§ **Your goal**
Count every line below in which "Take" occurs, then give only the count.

§ **Given data**
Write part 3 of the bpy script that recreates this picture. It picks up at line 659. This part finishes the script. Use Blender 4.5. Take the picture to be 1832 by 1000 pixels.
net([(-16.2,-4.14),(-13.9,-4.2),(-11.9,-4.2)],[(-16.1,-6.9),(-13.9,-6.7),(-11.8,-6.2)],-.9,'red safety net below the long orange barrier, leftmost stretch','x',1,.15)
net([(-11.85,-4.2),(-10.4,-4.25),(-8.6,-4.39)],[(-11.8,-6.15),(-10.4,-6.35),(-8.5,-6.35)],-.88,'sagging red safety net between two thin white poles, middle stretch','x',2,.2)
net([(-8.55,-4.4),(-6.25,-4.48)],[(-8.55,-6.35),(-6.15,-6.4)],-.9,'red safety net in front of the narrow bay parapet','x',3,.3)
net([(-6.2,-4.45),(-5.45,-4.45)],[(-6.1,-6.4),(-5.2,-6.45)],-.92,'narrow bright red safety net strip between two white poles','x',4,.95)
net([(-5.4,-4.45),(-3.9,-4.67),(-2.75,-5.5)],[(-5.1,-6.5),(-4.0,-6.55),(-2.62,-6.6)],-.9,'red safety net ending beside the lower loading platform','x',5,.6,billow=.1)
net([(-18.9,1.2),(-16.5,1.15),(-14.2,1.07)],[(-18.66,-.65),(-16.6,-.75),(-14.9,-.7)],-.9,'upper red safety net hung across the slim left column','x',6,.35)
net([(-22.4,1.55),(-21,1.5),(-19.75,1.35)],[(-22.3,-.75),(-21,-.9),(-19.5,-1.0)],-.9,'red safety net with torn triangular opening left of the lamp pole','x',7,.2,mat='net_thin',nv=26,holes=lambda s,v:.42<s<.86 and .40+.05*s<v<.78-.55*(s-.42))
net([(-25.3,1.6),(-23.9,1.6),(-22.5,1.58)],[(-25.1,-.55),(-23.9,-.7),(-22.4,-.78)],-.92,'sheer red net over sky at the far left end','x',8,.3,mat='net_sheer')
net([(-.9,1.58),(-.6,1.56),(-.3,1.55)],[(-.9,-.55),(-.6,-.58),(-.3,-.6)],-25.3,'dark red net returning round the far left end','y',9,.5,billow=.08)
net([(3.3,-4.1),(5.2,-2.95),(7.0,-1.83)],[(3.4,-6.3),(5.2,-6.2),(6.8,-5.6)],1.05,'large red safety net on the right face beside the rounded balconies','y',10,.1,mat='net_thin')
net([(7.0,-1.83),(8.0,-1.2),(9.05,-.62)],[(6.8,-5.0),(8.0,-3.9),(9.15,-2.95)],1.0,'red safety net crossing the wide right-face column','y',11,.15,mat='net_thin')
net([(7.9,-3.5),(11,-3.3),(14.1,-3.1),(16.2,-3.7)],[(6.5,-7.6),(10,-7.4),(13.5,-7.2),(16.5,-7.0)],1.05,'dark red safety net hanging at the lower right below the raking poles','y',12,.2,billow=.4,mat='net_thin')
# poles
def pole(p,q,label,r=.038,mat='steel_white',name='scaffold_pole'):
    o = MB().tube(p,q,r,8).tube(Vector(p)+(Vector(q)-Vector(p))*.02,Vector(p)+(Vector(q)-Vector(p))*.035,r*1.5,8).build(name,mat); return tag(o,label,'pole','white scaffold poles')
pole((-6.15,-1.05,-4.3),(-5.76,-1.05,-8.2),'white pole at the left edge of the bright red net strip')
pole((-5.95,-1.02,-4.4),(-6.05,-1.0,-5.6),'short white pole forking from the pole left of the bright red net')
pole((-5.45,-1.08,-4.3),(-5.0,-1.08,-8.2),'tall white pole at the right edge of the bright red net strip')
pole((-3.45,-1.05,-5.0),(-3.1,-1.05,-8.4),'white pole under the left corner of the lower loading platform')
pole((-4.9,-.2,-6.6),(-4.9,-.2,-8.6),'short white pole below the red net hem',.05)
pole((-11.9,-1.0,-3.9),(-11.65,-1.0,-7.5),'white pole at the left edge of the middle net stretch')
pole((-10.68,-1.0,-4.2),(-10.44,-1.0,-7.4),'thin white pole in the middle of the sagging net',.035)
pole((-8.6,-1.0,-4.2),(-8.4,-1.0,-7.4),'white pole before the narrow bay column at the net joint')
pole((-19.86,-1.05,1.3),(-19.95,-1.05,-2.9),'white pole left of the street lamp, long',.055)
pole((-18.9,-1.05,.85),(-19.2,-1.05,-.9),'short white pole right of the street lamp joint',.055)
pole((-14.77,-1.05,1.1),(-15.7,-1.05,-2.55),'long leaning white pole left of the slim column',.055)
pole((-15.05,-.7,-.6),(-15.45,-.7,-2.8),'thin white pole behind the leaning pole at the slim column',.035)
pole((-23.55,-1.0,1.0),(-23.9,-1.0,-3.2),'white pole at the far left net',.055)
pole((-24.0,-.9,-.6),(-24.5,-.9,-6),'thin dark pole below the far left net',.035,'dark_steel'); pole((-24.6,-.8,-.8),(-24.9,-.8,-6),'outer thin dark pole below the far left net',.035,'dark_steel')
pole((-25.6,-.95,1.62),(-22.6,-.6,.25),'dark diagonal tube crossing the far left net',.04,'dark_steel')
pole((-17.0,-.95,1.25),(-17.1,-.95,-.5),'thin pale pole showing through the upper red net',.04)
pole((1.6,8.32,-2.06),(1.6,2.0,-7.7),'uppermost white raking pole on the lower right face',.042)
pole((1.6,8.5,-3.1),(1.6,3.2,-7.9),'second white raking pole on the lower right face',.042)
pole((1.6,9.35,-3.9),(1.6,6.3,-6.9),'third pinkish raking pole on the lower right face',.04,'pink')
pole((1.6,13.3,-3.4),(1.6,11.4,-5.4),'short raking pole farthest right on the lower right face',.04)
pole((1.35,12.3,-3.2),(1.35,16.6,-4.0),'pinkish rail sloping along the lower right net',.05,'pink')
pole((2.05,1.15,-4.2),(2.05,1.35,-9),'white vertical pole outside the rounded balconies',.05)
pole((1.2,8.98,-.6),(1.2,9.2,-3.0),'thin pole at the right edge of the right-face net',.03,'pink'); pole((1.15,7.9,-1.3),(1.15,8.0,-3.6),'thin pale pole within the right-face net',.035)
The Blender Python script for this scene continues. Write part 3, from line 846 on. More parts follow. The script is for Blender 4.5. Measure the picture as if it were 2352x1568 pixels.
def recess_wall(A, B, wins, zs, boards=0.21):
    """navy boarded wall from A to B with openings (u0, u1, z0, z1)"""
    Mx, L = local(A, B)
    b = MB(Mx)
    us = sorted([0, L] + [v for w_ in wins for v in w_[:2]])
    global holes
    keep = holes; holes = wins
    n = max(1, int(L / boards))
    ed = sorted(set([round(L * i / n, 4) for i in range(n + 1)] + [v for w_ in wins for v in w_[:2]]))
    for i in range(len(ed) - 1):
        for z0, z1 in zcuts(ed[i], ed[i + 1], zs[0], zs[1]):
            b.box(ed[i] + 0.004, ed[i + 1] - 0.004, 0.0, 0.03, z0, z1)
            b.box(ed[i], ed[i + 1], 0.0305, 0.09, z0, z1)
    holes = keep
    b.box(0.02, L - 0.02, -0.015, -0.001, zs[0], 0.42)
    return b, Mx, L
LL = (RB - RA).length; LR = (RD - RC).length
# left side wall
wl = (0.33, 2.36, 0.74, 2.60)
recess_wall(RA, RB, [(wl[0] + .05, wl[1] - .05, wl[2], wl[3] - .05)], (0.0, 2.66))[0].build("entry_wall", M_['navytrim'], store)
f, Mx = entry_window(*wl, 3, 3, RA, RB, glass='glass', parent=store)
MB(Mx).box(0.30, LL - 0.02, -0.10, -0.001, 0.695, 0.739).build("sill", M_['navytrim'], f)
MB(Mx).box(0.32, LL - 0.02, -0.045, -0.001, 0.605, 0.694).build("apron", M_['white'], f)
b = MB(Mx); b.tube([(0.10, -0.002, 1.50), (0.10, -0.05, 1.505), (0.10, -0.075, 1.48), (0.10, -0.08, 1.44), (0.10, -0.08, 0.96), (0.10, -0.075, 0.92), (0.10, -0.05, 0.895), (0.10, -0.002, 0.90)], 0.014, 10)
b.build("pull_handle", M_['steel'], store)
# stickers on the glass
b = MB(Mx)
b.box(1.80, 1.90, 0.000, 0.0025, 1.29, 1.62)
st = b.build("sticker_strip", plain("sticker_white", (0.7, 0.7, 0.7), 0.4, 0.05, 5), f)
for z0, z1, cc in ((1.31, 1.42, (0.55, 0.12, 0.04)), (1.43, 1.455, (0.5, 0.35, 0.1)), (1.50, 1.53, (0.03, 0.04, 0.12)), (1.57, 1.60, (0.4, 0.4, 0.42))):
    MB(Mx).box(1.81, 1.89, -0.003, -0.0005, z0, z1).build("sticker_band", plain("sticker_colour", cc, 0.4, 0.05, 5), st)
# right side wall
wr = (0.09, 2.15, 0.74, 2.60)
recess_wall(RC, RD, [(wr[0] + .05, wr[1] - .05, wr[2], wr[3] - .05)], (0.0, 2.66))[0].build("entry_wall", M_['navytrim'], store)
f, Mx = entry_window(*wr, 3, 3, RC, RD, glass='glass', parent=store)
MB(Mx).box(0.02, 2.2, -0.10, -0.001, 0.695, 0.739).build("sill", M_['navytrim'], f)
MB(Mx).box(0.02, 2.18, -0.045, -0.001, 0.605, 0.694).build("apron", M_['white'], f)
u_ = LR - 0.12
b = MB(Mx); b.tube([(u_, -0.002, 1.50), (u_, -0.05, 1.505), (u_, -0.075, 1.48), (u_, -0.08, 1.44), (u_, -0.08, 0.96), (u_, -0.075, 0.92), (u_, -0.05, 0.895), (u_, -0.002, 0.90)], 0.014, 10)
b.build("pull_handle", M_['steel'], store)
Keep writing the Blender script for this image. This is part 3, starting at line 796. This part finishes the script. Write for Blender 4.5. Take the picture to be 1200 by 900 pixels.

§ **Exercise answer**
2